When I do that, I get launch errors, signified by a printout of !. Skipping the launch error cases, all of my in-kernel checking of P1[m] vs. m passes (I get no * printout at all.)
#include <stdio.h>
#define K 6
#define BLOCK_SIZE 256
#define gpuErrchk(ans) { gpuAssert((ans), __FILE__, __LINE__); }
inline void gpuAssert(cudaError_t code, char *file, int line, bool abort=true)
{
if (code != cudaSuccess)
{
fprintf(stderr,"GPUassert: %s %s %d\n", cudaGetErrorString(code), file, line);
if (abort) { exit(code); }
}
}
int iDivUp(int a, int b) { return ((a % b) != 0) ? (a / b + 1) : (a / b); }
__global__ void child_kernel(unsigned long long* P1)
{
int m = threadIdx.x;
P1[m] = (unsigned long long)m;
}
__global__ void parent_kernel(double* __restrict__ x, int M)
{
int i = threadIdx.x + blockDim.x * blockIdx.x;
if(i<M) {
unsigned long long* P1 = new unsigned long long[13];
dim3 dimBlock(2*K+1,1); dim3 dimGrid(1,1);
__syncthreads();
child_kernel<<<dimGrid,dimBlock>>>(P1);
cudaDeviceSynchronize();
cudaError_t err = cudaGetLastError();
if (err != cudaSuccess) printf("!");
else for(unsigned long long m=0; m<dimBlock.x; m++) if (P1[m] != m) printf("*");
}
}
int main() {
const int M = 19000;
//gpuErrchk(cudaSetDevice(0));
double* x = (double*)malloc(M*sizeof(double));
for (int i=0; i<M; i++) x[i] = (double)i;
double* d_x; gpuErrchk(cudaMalloc((void**)&d_x,M*sizeof(double)));
gpuErrchk(cudaMemcpy(d_x,x,M*sizeof(double),cudaMemcpyHostToDevice));
dim3 dimBlock(BLOCK_SIZE,1); dim3 dimGrid(iDivUp(M,BLOCK_SIZE));
parent_kernel<<<dimGrid,dimBlock>>>(d_x,M);
gpuErrchk(cudaPeekAtLastError());
gpuErrchk(cudaDeviceSynchronize());
return 0;
}
Feel free to add further decoding of the err variable in the parent kernel to convince yourself that you are exceeding the launch pending limit.
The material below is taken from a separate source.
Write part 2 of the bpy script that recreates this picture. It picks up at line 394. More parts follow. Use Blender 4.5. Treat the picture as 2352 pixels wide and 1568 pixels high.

As another test, you can set M to 2048 instead of 19000 in your host code, and all the ! printouts go away. (launch pending limit default == 2048)
As I've stated in the comments, I think the uncorrectable ECC error is a separate issue, and I suggest trying the driver 321.01 that I linked in the comments.